May 28th, 2018

Beyond the Ocean's Edge

Weekly Book Review

Well, another week or so gone by and time for another book review.  Once again I am posting reviews from the files of Spokane Authors and Self-Publishers.  This time I'm posting reviews for three books... all have but one review, and most of them are fairly short.  And we are back into the normal order or alphabetical sequence of things.  (I posted the last one a bit out of order as I had just finished reading the book and had just written my review of it.)

wishing everyone a Peaceful and Reverent Memorial Day!

Ghostly Reunion

by Larry Danek

Reviewed by Sue Eller

The Nomadic Ghost returns to take care of some unfinished business from his time as Robbin Simms, and finds himself in the Boise River, swimming desperately for shore.

In this second installment of the Nomadic Ghost series, Danek and his ghost deal with the challenges of a resident mind that is insecure and has some mental issues. The ghost persona must strengthen the body it occupies in order to finish the work begun in the last body as it struggles to find out just what that work had been.

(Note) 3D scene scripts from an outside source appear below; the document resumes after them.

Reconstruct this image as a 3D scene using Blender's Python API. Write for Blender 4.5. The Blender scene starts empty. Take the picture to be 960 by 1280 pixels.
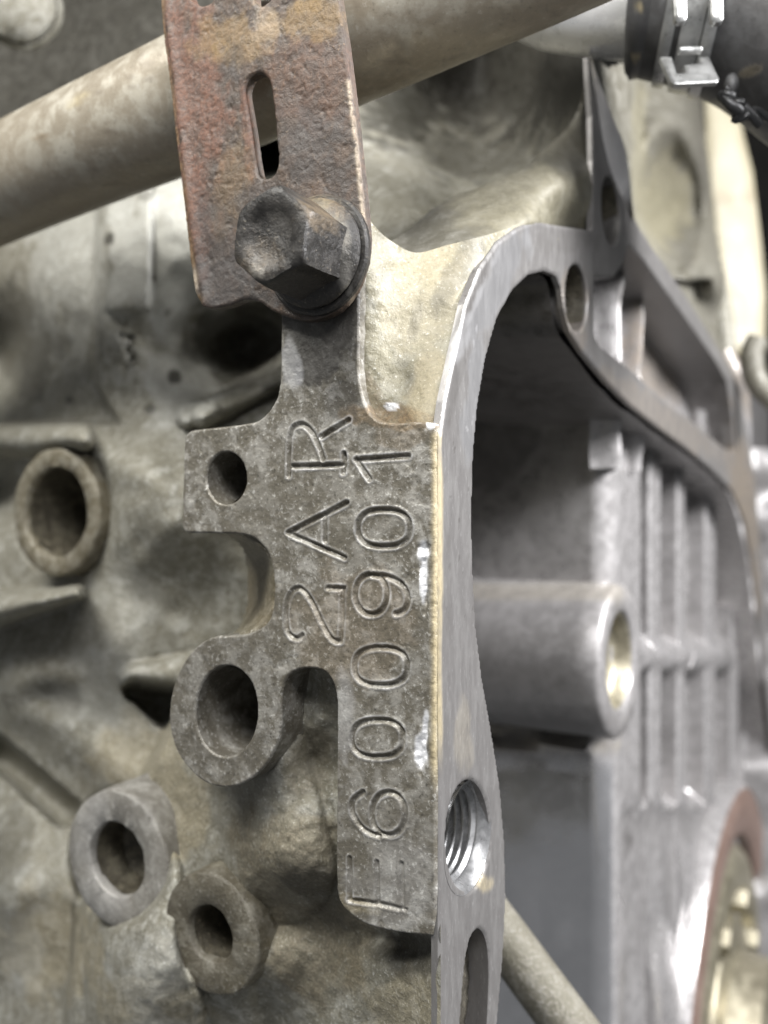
import bpy, math, random
import numpy as np
from mathutils import Vector, Matrix
random.seed(4)
rng = np.random.default_rng(4)
C = bpy.context.scene.collection
SC = bpy.context.scene

# ------------------------------------------------------------------ units and camera
# 1 u = 0.1 mm on the real engine; 1000 u = 1 Blender unit (scale_length 0.1)
S = 0.001
F = 1150.0                     # focal length in photograph pixels
SC.unit_settings.system = 'METRIC'
SC.unit_settings.scale_length = 0.1

cam = bpy.data.cameras.new('camera')
cam.sensor_fit = 'VERTICAL'; cam.sensor_height = 36.0
cam.lens = 36.0 * F / 1280.0
cam.clip_start = 0.01; cam.clip_end = 200
cam.dof.use_dof = True
cam.dof.focus_distance = 1195 * S
cam.dof.aperture_fstop = (cam.lens / 1000) / (19 * S)
camo = bpy.data.objects.new('camera', cam); C.objects.link(camo)
camo.rotation_euler = (math.radians(90), 0, 0)
SC.camera = camo

# ------------------------------------------------------------------ light
w = bpy.data.worlds.new('World'); SC.world = w; w.use_nodes = True
wn = w.node_tree.nodes; wl = w.node_tree.links
bg = wn['Background']
bg.inputs['Color'].default_value = (0.93, 0.96, 1.0, 1)
bg.inputs['Strength'].default_value = 0.2

def area(name, loc, target, sx, sy, power, col):
    l = bpy.data.lights.new(name, 'AREA'); l.shape = 'RECTANGLE'
    l.size = sx * S; l.size_y = sy * S; l.energy = power; l.color = col
    o = bpy.data.objects.new(name, l); C.objects.link(o)
    o.location = Vector(loc) * S
    o.rotation_euler = (Vector(target) * S - o.location).to_track_quat('-Z', 'Y').to_euler()
    return o
area('ceiling_or_fill_lamp', (-1700, -300, 3100), (0, 1400, 0), 2800, 1300, 255, (1.0, 0.985, 0.94))
area('ceiling_or_fill_lamp', (500, -700, 1700), (700, 2000, -500), 1300, 700, 70, (0.98, 0.98, 1.0))  # added fill beside the camera, only to light the inner wall
area('ceiling_or_fill_lamp', (3300, 300, 2000), (1400, 2400, -700), 900, 1500, 540, (0.98, 0.98, 1.0))

SC.view_settings.view_transform = 'Standard'
SC.view_settings.look = 'None'
SC.view_settings.exposure = 0.28
SC.view_settings.gamma = 1.0

# ------------------------------------------------------------------ frames
TH = math.radians(30)
M = np.array([math.cos(TH), -math.sin(TH), 0.0])     # out of the machined flange face
D = np.array([math.sin(TH), math.cos(TH), 0.0])      # into the block, away from the number pad
Z = np.array([0, 0, 1.0])
P0 = np.array([68.0, 1150.0, 0.0])
PD = P0 @ D; PM = P0 @ M

def ray(px, py):
    px = np.asarray(px, float); py = np.asarray(py, float)
    return np.stack([(px - 480) / F, np.ones_like(px * py), (640 - py) / F + 0 * px], -1)
def at(px, py, Y):
    return ray(px, py) * np.asarray(Y, float)[..., None]
def Yb(px, b):                     # depth of the plane b = const (parallel to the pad)
    r = ray(px, 640.0); return (PD + b) / (r @ D)
def Ya(px, a):                     # depth of the plane a = const (parallel to the flange)
    r = ray(px, 640.0); return (PM + a) / (r @ M)
def eng(a, b, z):
    a = np.asarray(a, float)[..., None]; b = np.asarray(b, float)[..., None]; z = np.asarray(z, float)[..., None]
    return P0 + a * M + b * D + z * Z
def on_b(px, py, b=0):             # pixel -> (a, z) on plane b
    p = at(px, py, Yb(px, b)) - P0; return np.stack([p @ M, p @ Z], -1)
def on_a(px, py, a=0):             # pixel -> (b, z) on plane a
    p = at(px, py, Ya(px, a)) - P0; return np.stack([p @ D, p @ Z], -1)
def project(P):
    P = np.asarray(P); return 480 + F * P[..., 0] / P[..., 1], 640 - F * P[..., 2] / P[..., 1]

# ------------------------------------------------------------------ noise
def _hash(i, j, k, s):
    h = (i * 374761393 + j * 668265263 + k * 2147483647 + s * 1274126177) & 0xffffffff
    h = ((h ^ (h >> 13)) * 1274126177) & 0xffffffff
    return ((h ^ (h >> 16)) & 0xffff) / 32767.5 - 1
def vnoise(P, s=0):
    P = np.asarray(P, float); i = np.floor(P).astype(np.int64); f = P - i; f = f * f * (3 - 2 * f)
    r = 0
    for dx in (0, 1):
        for dy in (0, 1):
            for dz in (0, 1):
                wgt = (f[..., 0] if dx else 1 - f[..., 0]) * (f[..., 1] if dy else 1 - f[..., 1]) * (f[..., 2] if dz else 1 - f[..., 2])
                r = r + wgt * _hash(i[..., 0] + dx, i[..., 1] + dy, i[..., 2] + dz, s)
    return r
def fbm(P, size, octv=4, s=0, gain=0.5):
    r = 0; a = 1.0; t = 0
    for o in range(octv):
        r = r + a * vnoise(P / size, s + o * 17); t += a; a *= gain; size = size / 2.03
    return r / t
def smooth(x): x = np.clip(x, 0, 1); return x * x * (3 - 2 * x)

# ------------------------------------------------------------------ objects
def things_prop(o, label=None, cat=None, group=None, kind=None):
    if label: o['label'] = label
    if cat: o['category'] = cat
    if group: o['group'] = group
    if kind: o['kind'] = kind
    return o
def thing(name, label, cat, loc, group=None):
    o = bpy.data.objects.new(name, None); C.objects.link(o)
    o.empty_display_size = 0.02
    o.location = Vector(loc) * S
    return things_prop(o, label, cat, group)
def link_mesh(name, me, mat, parent=None, smooth_=True, label=None):
    if mat is not None: me.materials.append(mat)
    if smooth_: me.polygons.foreach_set('use_smooth', [True] * len(me.polygons))
    o = bpy.data.objects.new(name, me); C.objects.link(o)
    if parent is not None:
        o.parent = parent
        if parent.type == 'EMPTY': o.matrix_parent_inverse = Matrix.Translation(-parent.location)
    if label: o['label'] = label
    return o
TINTS = {}
def mesh(name, V, Fs, mat, parent=None, smooth_=True, tint=None, label=None, sharp=None):
    V = np.asarray(V, float)
    me = bpy.data.meshes.new(name)
    me.from_pydata((V * S).tolist(), [], Fs)
    if tint is not None:
        px, py = project(V)
        T = tint(px, py, V)
    else:
        T = np.zeros((len(V), 4))
    at_ = me.attributes.new('tint', 'FLOAT_COLOR', 'POINT')
    at_.data.foreach_set('color', T.astype(np.float32).ravel())
    me.update()
    o = link_mesh(name, me, mat, parent, smooth_, label)
    if sharp:
        me.set_sharp_from_angle(angle=math.radians(sharp))
    return o

def blobs(*items, base=(0, 0, 0, 0), n=0.5, size=30):
    """stains and painted shade of fixed shape: (cx, cy, rx, ry, angle, channel, strength)"""
    def f(px, py, V):
        T = np.zeros((len(px), 4)); T[:] = base
        nz = fbm(V, size, 4, 9)
        for (cx, cy, rx, ry, an, ch, st) in items:
            c, s = math.cos(math.radians(an)), math.sin(math.radians(an))
            u = ((px - cx) * c + (py - cy) * s) / rx; v = (-(px - cx) * s + (py - cy) * c) / ry
            d = np.sqrt(u * u + v * v)
            T[:, ch] = np.maximum(T[:, ch], st * smooth((1.25 - d + n * nz) / 0.5))
        return np.clip(T, 0, 1)
    return f

# ------------------------------------------------------------------ polygon helpers
def seg_dist(P, loops):
    """nearest boundary point, distance, loop index; P (n,2)"""
    best = np.full(len(P), 1e18); near = np.zeros_like(P); li = np.zeros(len(P), int)
    for k, L in enumerate(loops):
        L = np.asarray(L, float)
        for i in range(len(L)):
            a = L[i]; b = L[(i + 1) % len(L)]; d = b - a; dd = d @ d
            if dd < 1e-12: continue
            t = np.clip(((P - a) @ d) / dd, 0, 1); q = a + t[:, None] * d
            r = ((P - q) ** 2).sum(1); m = r < best
            best[m] = r[m]; near[m] = q[m]; li[m] = k
    return near, np.sqrt(best), li
def inside(P, loops):
    c = np.zeros(len(P), bool)
    for L in loops:
        L = np.asarray(L, float); x, y = P[:, 0], P[:, 1]
        for i in range(len(L)):
            x1, y1 = L[i]; x2, y2 = L[(i + 1) % len(L)]
            if y1 == y2: continue
            m = ((y1 > y) != (y2 > y)) & (x < (x2 - x1) * (y - y1) / (y2 - y1) + x1)
            c ^= m
    return c
def spline(pts, n=6, closed=True):
    """Catmull-Rom through the points"""
    P = np.asarray(pts, float); N = len(P); out = []
    rngi = range(N) if closed else range(N - 1)
    for i in rngi:
        g = (lambda k: P[k % N]) if closed else (lambda k: P[min(max(k, 0), N - 1)])
        p0, p1, p2, p3 = g(i - 1), g(i), g(i + 1), g(i + 2)
        for j in range(n):
            t = j / n
            out.append(0.5 * ((2 * p1) + (-p0 + p2) * t + (2 * p0 - 5 * p1 + 4 * p2 - p3) * t * t + (-p0 + 3 * p1 - 3 * p2 + p3) * t ** 3))
    if not closed: out.append(P[-1])
    return np.array(out)
def roundpoly(pts, r, n=5):
    """straight-sided polygon with rounded corners; pts (x,y) or (x,y,r)"""
    P = [np.array(p[:2], float) for p in pts]; out = []
    for i in range(len(P)):
        rr = pts[i][2] if len(pts[i]) > 2 else r
        a, b, c = P[i - 1], P[i], P[(i + 1) % len(P)]
        la, lc = np.linalg.norm(a - b), np.linalg.norm(c - b)
        k = min(rr, la * .48, lc * .48)
        s, e = b + (a - b) / la * k, b + (c - b) / lc * k
        for j in range(n + 1):
            t = j / n; out.append((1 - t) ** 2 * s + 2 * t * (1 - t) * b + t * t * e)
    return np.array(out)
def ell(cx, cy, rx, ry, n=40, an=0, p=2.0):
    t = np.linspace(0, 2 * math.pi, n, endpoint=False)
    x = rx * np.sign(np.cos(t)) * np.abs(np.cos(t)) ** (2 / p); y = ry * np.sign(np.sin(t)) * np.abs(np.sin(t)) ** (2 / p)
    c, s = math.cos(math.radians(an)), math.sin(math.radians(an))
    return np.stack([cx + x * c - y * s, cy + x * s + y * c], -1)

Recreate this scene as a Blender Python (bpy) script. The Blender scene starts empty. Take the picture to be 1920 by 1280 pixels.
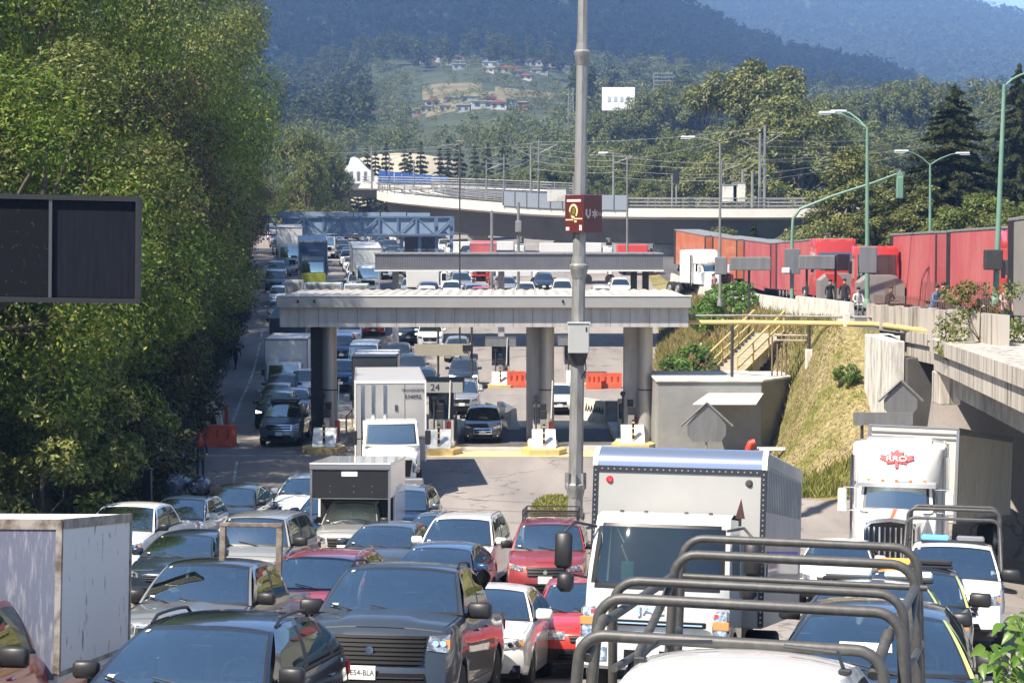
import bpy, bmesh, math, random
import numpy as np
from mathutils import Vector, Matrix, Euler

rnd = random.Random(7)
SC = bpy.context.scene
COL = SC.collection
PI = math.pi
R = math.radians
HAZE_D = 0.00025

# ------------------------------------------------------------------ camera
F = 3516.0                       # focal length in photo pixels (1920 wide)
ZC = 9.3
TH = math.atan((640 - 437) / F)
cam_d = bpy.data.cameras.new('camera')
cam = bpy.data.objects.new('camera', cam_d)
COL.objects.link(cam)
cam_d.sensor_width = 36.0
cam_d.sensor_fit = 'HORIZONTAL'
cam_d.lens = 36.0 * F / 1920.0
cam_d.clip_start = 0.5
cam_d.clip_end = 9000.0
cam.location = (0, 0, ZC)
cam.rotation_euler = (PI / 2 - TH, 0, 0)
SC.camera = cam

# ------------------------------------------------------------------ light
SUN_EL, SUN_AZ = R(55), R(-52)   # azimuth measured from "behind the camera", negative = left
to_sun = Vector((math.sin(SUN_AZ) * math.cos(SUN_EL), -math.cos(SUN_AZ) * math.cos(SUN_EL), math.sin(SUN_EL)))
w = bpy.data.worlds.new('World')
SC.world = w
w.use_nodes = True
nt = w.node_tree
nt.nodes.clear()
sky = nt.nodes.new('ShaderNodeTexSky')
sky.sky_type = 'NISHITA'
sky.sun_disc = False
sky.sun_elevation = SUN_EL
sky.sun_rotation = math.atan2(to_sun.x, to_sun.y)
sky.altitude = 2600
sky.air_density = 1.0
sky.dust_density = 1.2
sky.ozone_density = 1.0
bg = nt.nodes.new('ShaderNodeBackground')
bg.inputs['Strength'].default_value = 0.11
out = nt.nodes.new('ShaderNodeOutputWorld')
nt.links.new(sky.outputs[0], bg.inputs[0])
nt.links.new(bg.outputs[0], out.inputs[0])
sun_d = bpy.data.lights.new('sun', 'SUN')
sun_d.energy = 5.0
sun_d.angle = R(0.53)
sun_d.color = (1.0, 0.91, 0.77)
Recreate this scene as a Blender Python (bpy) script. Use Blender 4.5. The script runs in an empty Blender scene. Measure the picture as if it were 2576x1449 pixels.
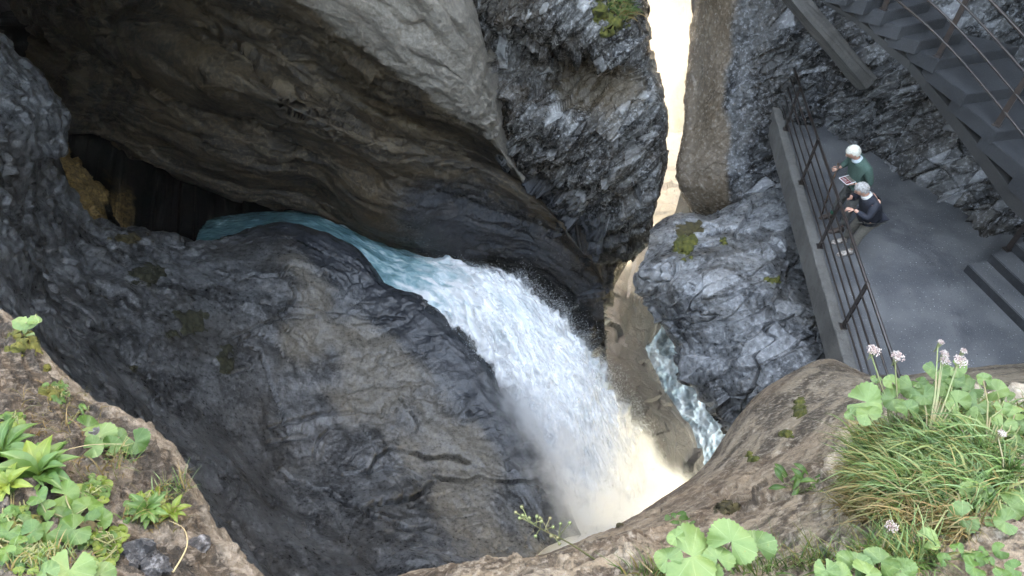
import bpy, bmesh, math, random
import numpy as np
from mathutils import Vector, Matrix
from mathutils.bvhtree import BVHTree

random.seed(7)
rng = np.random.default_rng(11)
scene = bpy.context.scene
col = scene.collection
R = math.radians

# ------------------------------------------------------------------ camera
CAM = Vector((0.0, 0.0, 8.5))
PITCH = R(48.0)
FPX = 1717.0                       # focal length in units of a 2576 wide frame
cam_data = bpy.data.cameras.new('camera')
cam_data.sensor_width = 36.0
cam_data.lens = 36.0 * FPX / 2576.0
cam_data.clip_start = 0.05
cam_data.clip_end = 3000.0
cam = bpy.data.objects.new('camera', cam_data)
col.objects.link(cam)
cam.location = CAM
cam.rotation_euler = (R(90) - PITCH, 0, 0)
scene.camera = cam

# ------------------------------------------------------------------ sky and sun
SUN_AZ = R(40.0)                   # clockwise from +Y (straight ahead)
SUN_EL = R(33.0)
world = bpy.data.worlds.new('World')
scene.world = world
world.use_nodes = True
wn = world.node_tree
wn.nodes.clear()
w_out = wn.nodes.new('ShaderNodeOutputWorld')
w_bg = wn.nodes.new('ShaderNodeBackground')
w_sky = wn.nodes.new('ShaderNodeTexSky')
w_sky.sky_type = 'NISHITA'
w_sky.sun_disc = False
w_sky.sun_elevation = SUN_EL
w_sky.sun_rotation = SUN_AZ
w_sky.altitude = 900
w_sky.air_density = 1.0
w_sky.dust_density = 2.5
w_bg.inputs['Strength'].default_value = 0.15
wn.links.new(w_sky.outputs[0], w_bg.inputs[0])
wn.links.new(w_bg.outputs[0], w_out.inputs[0])

sun_data = bpy.data.lights.new('sun', 'SUN')
sun_data.energy = 2.0
sun_data.angle = R(0.6)
sun_data.color = (1.0, 0.98, 0.95)
sun = bpy.data.objects.new('sun', sun_data)
col.objects.link(sun)
sdir = Vector((math.sin(SUN_AZ) * math.cos(SUN_EL), math.cos(SUN_AZ) * math.cos(SUN_EL), math.sin(SUN_EL)))
sun.rotation_euler = sdir.to_track_quat('Z', 'Y').to_euler()
sun.location = (10, 40, 60)

scene.view_settings.view_transform = 'Standard'
scene.view_settings.look = 'None'
scene.view_settings.exposure = 5.3
scene.view_settings.gamma = 1.0
scene.view_settings.use_curve_mapping = False
scene.view_settings.use_white_balance = True
scene.view_settings.white_balance_temperature = 10500
scene.render.engine = 'CYCLES'
scene.cycles.use_denoising = True
scene.cycles.max_bounces = 10
scene.cycles.diffuse_bounces = 5
scene.cycles.transparent_max_bounces = 16
scene.cycles.volume_bounces = 10
scene.cycles.volume_step_rate = 2.0
scene.cycles.volume_max_steps = 128
scene.cycles.sample_clamp_indirect = 8.0

# ------------------------------------------------------------------ helpers
CP, SP = math.cos(PITCH), math.sin(PITCH)
def ray(u, v):
    a = u - 1288.0
    b = 724.5 - v
    return Vector((a, b * SP + FPX * CP, b * CP - FPX * SP))
def P(u, v, d):
    return CAM + ray(u, v) * (d / FPX)
def PZ(u, v, z):
    r = ray(u, v)
    return CAM + r * ((z - CAM.z) / r.z)
def Pnp(a):
    a = np.asarray(a, dtype=float)
    t = a[..., 2] / FPX
    b = 724.5 - a[..., 1]
    return np.stack([(a[..., 0] - 1288.0) * t, (b * SP + FPX * CP) * t, CAM.z + (b * CP - FPX * SP) * t], -1)

def tag(o, label=None, cat=None, group=None, kind=None):
    if label: o['label'] = label
    if cat: o['category'] = cat
    if group: o['group'] = group
    if kind: o['kind'] = kind
    return o
def obj(name, mesh, mat=None, parent=None):
    o = bpy.data.objects.new(name, mesh)
    col.objects.link(o)
    if mat is not None and mesh is not None and len(mesh.materials) == 0:
        mesh.materials.append(mat)
    if parent: o.parent = parent
    return o
def empty(name, loc, rz=0.0):
    o = bpy.data.objects.new(name, None)
    o.empty_display_size = 0.2
    col.objects.link(o)
    o.location = loc
    o.rotation_euler = (0, 0, rz)
    return o
def mesh_np(name, verts, faces, smooth=True, sizes=4):
    """fast mesh from numpy arrays, faces (F,k)"""
    me = bpy.data.meshes.new(name)
    verts = np.asarray(verts, dtype=np.float32)
    faces = np.asarray(faces, dtype=np.int32)
    k = faces.shape[1]
    me.vertices.add(len(verts)); me.vertices.foreach_set('co', verts.ravel())
    me.loops.add(faces.size); me.loops.foreach_set('vertex_index', faces.ravel())
    me.polygons.add(len(faces))
    me.polygons.foreach_set('loop_start', np.arange(0, faces.size, k, dtype=np.int32))
    try:
        me.polygons.foreach_set('loop_total', np.full(len(faces), k, dtype=np.int32))
    except Exception:
        pass
    me.polygons.foreach_set('use_smooth', np.full(len(faces), smooth, dtype=bool))
    me.update(calc_edges=True)
    return me
def bm_mesh(bm, name, smooth=False):
    me = bpy.data.meshes.new(name)
    bmesh.ops.recalc_face_normals(bm, faces=bm.faces)
    bm.to_mesh(me); bm.free()
    for p in me.polygons: p.use_smooth = smooth
    return me
def box_between(bm, a, b, w, h, up=(0, 0, 1)):
    """a bar from a to b, w wide (sideways), h high (along up)"""
    a, b = Vector(a), Vector(b)
    f = (b - a).normalized()
    s = f.cross(Vector(up)).normalized()
    t = s.cross(f).normalized()
    vs = []
    for p in (a, b):
        for sx, sy in ((-1, -1), (1, -1), (1, 1), (-1, 1)):
            vs.append(bm.verts.new(p + s * (w / 2 * sx) + t * (h / 2 * sy)))
    for q in ((0, 1, 2, 3), (7, 6, 5, 4), (0, 4, 5, 1), (1, 5, 6, 2), (2, 6, 7, 3), (3, 7, 4, 0)):
        bm.faces.new([vs[i] for i in q])
def tube(bm, pts, rad, n=8, cap=True):
    pts = [Vector(p) for p in pts]
    rings = []
    prev = None
    for i, p in enumerate(pts):
        d = (pts[min(i + 1, len(pts) - 1)] - pts[max(i - 1, 0)]).normalized()
        if prev is None:
            s = d.cross(Vector((0, 0, 1)))
            if s.length < 1e-3: s = d.cross(Vector((1, 0, 0)))
            s.normalize()
        else:
            s = (prev - d * prev.dot(d)).normalized()
        prev = s
        t = d.cross(s)
        r = rad[i] if isinstance(rad, (list, tuple)) else rad
        rings.append([bm.verts.new(p + (s * math.cos(k * 2 * math.pi / n) + t * math.sin(k * 2 * math.pi / n)) * r) for k in range(n)])
    for a, b in zip(rings, rings[1:]):
        for k in range(n):
            bm.faces.new((a[k], a[(k + 1) % n], b[(k + 1) % n], b[k]))
    if cap:
        bm.faces.new(rings[0][::-1]); bm.faces.new(rings[-1])
def prism(bm, poly, z0, z1):
    lo = [bm.verts.new((p[0], p[1], z0)) for p in poly]
    hi = [bm.verts.new((p[0], p[1], z1)) for p in poly]
    n = len(poly)
    bm.faces.new(hi); bm.faces.new(lo[::-1])
    for i in range(n):
        bm.faces.new((lo[i], lo[(i + 1) % n], hi[(i + 1) % n], hi[i]))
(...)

Not your usual ghost story, Ghostly Reunion is more a tale of the living than the dead, as the main character jumps from consciousness to consciousness, and body to body, to right some of society’s wrongs and bring together people who need each other.

The Gluten Free Gourmand

By Sue Eller
Reviewed by Kate Poitevin

         This little cook book is full of easy to make recipes for those of us who can’t have wheat. Ms. Eller has taken old favorite comfort food and adapted the recipes for us. She even gives us a basic mix to make them easier and faster.
         My favorite so far is the waffles. They are so wonderfully crispy they hold up under the onslaught of syrup and I make extra to use as sandwich bread. The holes are great for holding in the peanut butter and jelly and they don’t get soggy by lunchtime. 
         Many of the recipes are naturally gluten free and make this a one-book resource for your whole meal to satisfy all members of the family.

Growing Up Alaska

By Niki Breeser Tschirgi

Reviewed by D. Andrew McChesney

         During her first grade year, Niki and her family moved to Tok, Alaska.  Her Dad worked with the Fish and Wildlife Service, and the position in Alaska fulfilled a lifelong dream.  Niki soon adapted to the uniqueness of life in a small remote town in Alaska.  The cold long dark winters, the brilliant short summers, and the distances travelled to connect with others became normal.  She and her family resided there until she was nearly ready to graduate from high school.  Once again they followed her Dad as he moved on to another desired position, this one back in the Lower Forty-Eight.
         This slender volume is Niki’s recounting of the time spent in Alaska, starting with the trip north.  Besides describing the realities of live in such a rugged and cold place, she vividly describes the people, the animals, and the bonds that made her experience unique and memorable.  It allows the reader to sample a small portion of what life was (is) like in Alaska, and perhaps causes a desire to partake of it themselves.
         Born and raised in Alaska until beginning the first grade, this reviewer has a special interest in this book.  It points out what life may have been like during his school years, had he and his folks stayed.  Much of what Niki describes brings back ancient, half-buried memories or provides a sense of familiarity and understanding.  Reading this also reinforces the idea that once someone experiences Alaska, it will always be a part of them.